TASK BRIEF ::
Identify all lines of the data containing the string "scene" and copy them.

* * * * * * *

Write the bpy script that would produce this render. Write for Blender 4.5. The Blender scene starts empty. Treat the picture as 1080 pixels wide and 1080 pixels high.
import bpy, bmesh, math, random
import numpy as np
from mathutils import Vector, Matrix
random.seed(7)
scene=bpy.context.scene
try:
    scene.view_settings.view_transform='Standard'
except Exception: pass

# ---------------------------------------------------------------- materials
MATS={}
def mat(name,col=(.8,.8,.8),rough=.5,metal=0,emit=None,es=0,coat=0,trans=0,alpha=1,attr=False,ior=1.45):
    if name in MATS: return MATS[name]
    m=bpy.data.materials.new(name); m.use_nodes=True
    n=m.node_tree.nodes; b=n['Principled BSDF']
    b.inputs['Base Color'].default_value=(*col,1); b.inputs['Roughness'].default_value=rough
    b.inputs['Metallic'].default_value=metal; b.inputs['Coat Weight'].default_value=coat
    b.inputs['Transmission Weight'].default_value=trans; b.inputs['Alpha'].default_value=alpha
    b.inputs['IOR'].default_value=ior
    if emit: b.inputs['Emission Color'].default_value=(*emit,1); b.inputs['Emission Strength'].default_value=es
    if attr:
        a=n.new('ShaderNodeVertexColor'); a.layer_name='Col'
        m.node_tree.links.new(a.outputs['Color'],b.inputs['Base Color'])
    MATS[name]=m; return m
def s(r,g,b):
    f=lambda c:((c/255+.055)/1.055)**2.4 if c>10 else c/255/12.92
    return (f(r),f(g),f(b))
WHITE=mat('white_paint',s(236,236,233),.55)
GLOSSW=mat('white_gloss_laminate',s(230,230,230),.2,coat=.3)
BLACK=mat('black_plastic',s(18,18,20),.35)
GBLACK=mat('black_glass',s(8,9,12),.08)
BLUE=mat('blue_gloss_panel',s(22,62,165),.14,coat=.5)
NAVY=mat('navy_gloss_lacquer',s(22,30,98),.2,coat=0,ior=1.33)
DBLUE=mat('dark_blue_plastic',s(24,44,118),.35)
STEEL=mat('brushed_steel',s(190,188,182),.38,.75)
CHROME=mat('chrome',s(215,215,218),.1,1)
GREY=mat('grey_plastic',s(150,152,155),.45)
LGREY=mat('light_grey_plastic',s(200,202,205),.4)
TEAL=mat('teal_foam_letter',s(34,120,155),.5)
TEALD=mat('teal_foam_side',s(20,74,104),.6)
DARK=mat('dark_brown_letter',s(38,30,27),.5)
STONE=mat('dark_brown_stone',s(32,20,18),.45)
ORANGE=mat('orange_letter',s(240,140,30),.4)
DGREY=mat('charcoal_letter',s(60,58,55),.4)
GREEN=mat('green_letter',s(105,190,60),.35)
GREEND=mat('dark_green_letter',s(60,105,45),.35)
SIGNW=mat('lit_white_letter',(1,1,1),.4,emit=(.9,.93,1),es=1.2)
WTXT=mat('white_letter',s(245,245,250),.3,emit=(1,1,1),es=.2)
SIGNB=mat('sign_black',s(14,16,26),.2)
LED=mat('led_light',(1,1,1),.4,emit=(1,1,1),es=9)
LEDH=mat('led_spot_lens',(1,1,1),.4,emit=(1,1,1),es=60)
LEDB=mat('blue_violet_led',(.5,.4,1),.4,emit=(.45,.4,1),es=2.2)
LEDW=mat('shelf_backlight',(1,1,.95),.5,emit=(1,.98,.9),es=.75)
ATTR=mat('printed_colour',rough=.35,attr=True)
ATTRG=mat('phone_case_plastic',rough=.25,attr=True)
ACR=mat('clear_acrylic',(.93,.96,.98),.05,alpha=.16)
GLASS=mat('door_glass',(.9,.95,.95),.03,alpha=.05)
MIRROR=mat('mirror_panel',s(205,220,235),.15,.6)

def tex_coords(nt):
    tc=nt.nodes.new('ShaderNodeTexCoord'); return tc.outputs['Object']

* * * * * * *

COMPLETED TASK ::
Write the bpy script that would produce this render. Write for Blender 4.5. The Blender scene starts empty. Treat the picture as 1080 pixels wide and 1080 pixels high.
scene=bpy.context.scene
    scene.view_settings.view_transform='Standard'